======== The records
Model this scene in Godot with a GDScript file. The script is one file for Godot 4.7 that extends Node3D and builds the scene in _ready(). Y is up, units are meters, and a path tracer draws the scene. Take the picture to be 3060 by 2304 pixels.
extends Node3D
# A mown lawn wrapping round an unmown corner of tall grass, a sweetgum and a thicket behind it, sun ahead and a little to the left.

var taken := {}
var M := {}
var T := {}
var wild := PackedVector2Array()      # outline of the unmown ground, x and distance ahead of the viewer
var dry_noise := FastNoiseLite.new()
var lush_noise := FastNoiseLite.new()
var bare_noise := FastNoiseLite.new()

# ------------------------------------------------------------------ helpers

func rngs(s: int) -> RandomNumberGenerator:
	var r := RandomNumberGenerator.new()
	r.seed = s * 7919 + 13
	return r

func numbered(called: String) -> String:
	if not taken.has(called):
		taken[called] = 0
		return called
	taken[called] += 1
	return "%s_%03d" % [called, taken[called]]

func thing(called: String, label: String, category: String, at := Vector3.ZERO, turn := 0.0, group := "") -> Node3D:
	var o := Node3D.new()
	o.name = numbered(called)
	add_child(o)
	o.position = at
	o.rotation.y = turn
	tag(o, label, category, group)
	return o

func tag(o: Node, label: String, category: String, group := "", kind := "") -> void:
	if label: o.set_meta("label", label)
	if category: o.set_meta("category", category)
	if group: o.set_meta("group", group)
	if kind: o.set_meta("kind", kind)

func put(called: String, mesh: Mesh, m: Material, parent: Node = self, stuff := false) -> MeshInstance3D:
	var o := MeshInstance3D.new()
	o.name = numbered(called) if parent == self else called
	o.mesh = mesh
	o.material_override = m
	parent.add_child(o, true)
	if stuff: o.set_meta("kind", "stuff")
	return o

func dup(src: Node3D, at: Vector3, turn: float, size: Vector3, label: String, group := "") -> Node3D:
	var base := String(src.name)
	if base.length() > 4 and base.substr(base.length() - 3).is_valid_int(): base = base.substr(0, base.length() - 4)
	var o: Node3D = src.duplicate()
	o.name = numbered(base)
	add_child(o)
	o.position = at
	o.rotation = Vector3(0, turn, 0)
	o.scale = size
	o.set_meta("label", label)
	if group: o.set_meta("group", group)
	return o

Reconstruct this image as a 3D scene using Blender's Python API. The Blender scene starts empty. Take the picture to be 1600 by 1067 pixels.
================
The whole listing above needs to be written out again exactly.

- [Reply to the task]
Model this scene in Godot with a GDScript file. The script is one file for Godot 4.7 that extends Node3D and builds the scene in _ready(). Y is up, units are meters, and a path tracer draws the scene. Take the picture to be 3060 by 2304 pixels.
extends Node3D
# A mown lawn wrapping round an unmown corner of tall grass, a sweetgum and a thicket behind it, sun ahead and a little to the left.

var taken := {}
var M := {}
var T := {}
var wild := PackedVector2Array()      # outline of the unmown ground, x and distance ahead of the viewer
var dry_noise := FastNoiseLite.new()
var lush_noise := FastNoiseLite.new()
var bare_noise := FastNoiseLite.new()

# ------------------------------------------------------------------ helpers

func rngs(s: int) -> RandomNumberGenerator:
	var r := RandomNumberGenerator.new()
	r.seed = s * 7919 + 13
	return r

func numbered(called: String) -> String:
	if not taken.has(called):
		taken[called] = 0
		return called
	taken[called] += 1
	return "%s_%03d" % [called, taken[called]]

func thing(called: String, label: String, category: String, at := Vector3.ZERO, turn := 0.0, group := "") -> Node3D:
	var o := Node3D.new()
	o.name = numbered(called)
	add_child(o)
	o.position = at
	o.rotation.y = turn
	tag(o, label, category, group)
	return o

func tag(o: Node, label: String, category: String, group := "", kind := "") -> void:
	if label: o.set_meta("label", label)
	if category: o.set_meta("category", category)
	if group: o.set_meta("group", group)
	if kind: o.set_meta("kind", kind)

func put(called: String, mesh: Mesh, m: Material, parent: Node = self, stuff := false) -> MeshInstance3D:
	var o := MeshInstance3D.new()
	o.name = numbered(called) if parent == self else called
	o.mesh = mesh
	o.material_override = m
	parent.add_child(o, true)
	if stuff: o.set_meta("kind", "stuff")
	return o

func dup(src: Node3D, at: Vector3, turn: float, size: Vector3, label: String, group := "") -> Node3D:
	var base := String(src.name)
	if base.length() > 4 and base.substr(base.length() - 3).is_valid_int(): base = base.substr(0, base.length() - 4)
	var o: Node3D = src.duplicate()
	o.name = numbered(base)
	add_child(o)
	o.position = at
	o.rotation = Vector3(0, turn, 0)
	o.scale = size
	o.set_meta("label", label)
	if group: o.set_meta("group", group)
	return o

Reconstruct this image as a 3D scene using Blender's Python API. The Blender scene starts empty. Take the picture to be 1600 by 1067 pixels.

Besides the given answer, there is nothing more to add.